- [Input]:
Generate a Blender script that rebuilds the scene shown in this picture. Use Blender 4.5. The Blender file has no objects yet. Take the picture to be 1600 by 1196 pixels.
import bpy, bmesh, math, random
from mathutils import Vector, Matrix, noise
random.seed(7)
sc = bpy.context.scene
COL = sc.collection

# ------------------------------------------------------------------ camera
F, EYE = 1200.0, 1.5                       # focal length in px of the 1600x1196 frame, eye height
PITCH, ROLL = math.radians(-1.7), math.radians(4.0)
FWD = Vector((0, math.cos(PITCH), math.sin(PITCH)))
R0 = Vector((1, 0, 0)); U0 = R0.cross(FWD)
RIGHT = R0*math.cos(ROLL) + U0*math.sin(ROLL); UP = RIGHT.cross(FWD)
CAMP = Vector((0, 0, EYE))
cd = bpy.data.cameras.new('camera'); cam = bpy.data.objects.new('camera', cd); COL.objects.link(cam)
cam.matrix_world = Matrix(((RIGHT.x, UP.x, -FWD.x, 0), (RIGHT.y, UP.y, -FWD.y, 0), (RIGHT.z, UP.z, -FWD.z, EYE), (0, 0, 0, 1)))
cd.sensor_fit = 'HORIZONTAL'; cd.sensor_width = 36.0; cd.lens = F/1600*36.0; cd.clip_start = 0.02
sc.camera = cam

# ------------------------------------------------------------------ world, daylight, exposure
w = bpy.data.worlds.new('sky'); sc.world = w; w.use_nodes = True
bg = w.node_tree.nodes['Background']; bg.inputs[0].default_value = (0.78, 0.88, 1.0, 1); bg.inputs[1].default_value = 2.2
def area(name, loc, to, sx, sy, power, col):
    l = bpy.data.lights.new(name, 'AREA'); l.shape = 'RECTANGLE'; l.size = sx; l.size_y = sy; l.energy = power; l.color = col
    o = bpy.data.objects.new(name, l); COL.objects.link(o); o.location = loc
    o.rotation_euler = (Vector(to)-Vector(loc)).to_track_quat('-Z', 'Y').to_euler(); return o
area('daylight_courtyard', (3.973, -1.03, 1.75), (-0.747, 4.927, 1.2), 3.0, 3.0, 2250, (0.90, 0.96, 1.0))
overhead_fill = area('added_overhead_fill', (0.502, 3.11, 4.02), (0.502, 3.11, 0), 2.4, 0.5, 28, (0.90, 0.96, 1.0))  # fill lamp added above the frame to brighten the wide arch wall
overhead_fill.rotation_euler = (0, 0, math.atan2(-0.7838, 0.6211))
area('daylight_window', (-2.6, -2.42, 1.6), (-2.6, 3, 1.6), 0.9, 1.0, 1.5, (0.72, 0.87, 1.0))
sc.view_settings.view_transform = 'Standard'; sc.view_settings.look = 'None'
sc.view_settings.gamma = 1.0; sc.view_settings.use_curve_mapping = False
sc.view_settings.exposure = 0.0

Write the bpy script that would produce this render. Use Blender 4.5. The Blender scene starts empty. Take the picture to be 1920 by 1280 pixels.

- [What you have to do]:
The records above should be restated word for word, please.

- [Final result]:
Generate a Blender script that rebuilds the scene shown in this picture. Use Blender 4.5. The Blender file has no objects yet. Take the picture to be 1600 by 1196 pixels.
import bpy, bmesh, math, random
from mathutils import Vector, Matrix, noise
random.seed(7)
sc = bpy.context.scene
COL = sc.collection

# ------------------------------------------------------------------ camera
F, EYE = 1200.0, 1.5                       # focal length in px of the 1600x1196 frame, eye height
PITCH, ROLL = math.radians(-1.7), math.radians(4.0)
FWD = Vector((0, math.cos(PITCH), math.sin(PITCH)))
R0 = Vector((1, 0, 0)); U0 = R0.cross(FWD)
RIGHT = R0*math.cos(ROLL) + U0*math.sin(ROLL); UP = RIGHT.cross(FWD)
CAMP = Vector((0, 0, EYE))
cd = bpy.data.cameras.new('camera'); cam = bpy.data.objects.new('camera', cd); COL.objects.link(cam)
cam.matrix_world = Matrix(((RIGHT.x, UP.x, -FWD.x, 0), (RIGHT.y, UP.y, -FWD.y, 0), (RIGHT.z, UP.z, -FWD.z, EYE), (0, 0, 0, 1)))
cd.sensor_fit = 'HORIZONTAL'; cd.sensor_width = 36.0; cd.lens = F/1600*36.0; cd.clip_start = 0.02
sc.camera = cam

# ------------------------------------------------------------------ world, daylight, exposure
w = bpy.data.worlds.new('sky'); sc.world = w; w.use_nodes = True
bg = w.node_tree.nodes['Background']; bg.inputs[0].default_value = (0.78, 0.88, 1.0, 1); bg.inputs[1].default_value = 2.2
def area(name, loc, to, sx, sy, power, col):
    l = bpy.data.lights.new(name, 'AREA'); l.shape = 'RECTANGLE'; l.size = sx; l.size_y = sy; l.energy = power; l.color = col
    o = bpy.data.objects.new(name, l); COL.objects.link(o); o.location = loc
    o.rotation_euler = (Vector(to)-Vector(loc)).to_track_quat('-Z', 'Y').to_euler(); return o
area('daylight_courtyard', (3.973, -1.03, 1.75), (-0.747, 4.927, 1.2), 3.0, 3.0, 2250, (0.90, 0.96, 1.0))
overhead_fill = area('added_overhead_fill', (0.502, 3.11, 4.02), (0.502, 3.11, 0), 2.4, 0.5, 28, (0.90, 0.96, 1.0))  # fill lamp added above the frame to brighten the wide arch wall
overhead_fill.rotation_euler = (0, 0, math.atan2(-0.7838, 0.6211))
area('daylight_window', (-2.6, -2.42, 1.6), (-2.6, 3, 1.6), 0.9, 1.0, 1.5, (0.72, 0.87, 1.0))
sc.view_settings.view_transform = 'Standard'; sc.view_settings.look = 'None'
sc.view_settings.gamma = 1.0; sc.view_settings.use_curve_mapping = False
sc.view_settings.exposure = 0.0

Write the bpy script that would produce this render. Use Blender 4.5. The Blender scene starts empty. Take the picture to be 1920 by 1280 pixels.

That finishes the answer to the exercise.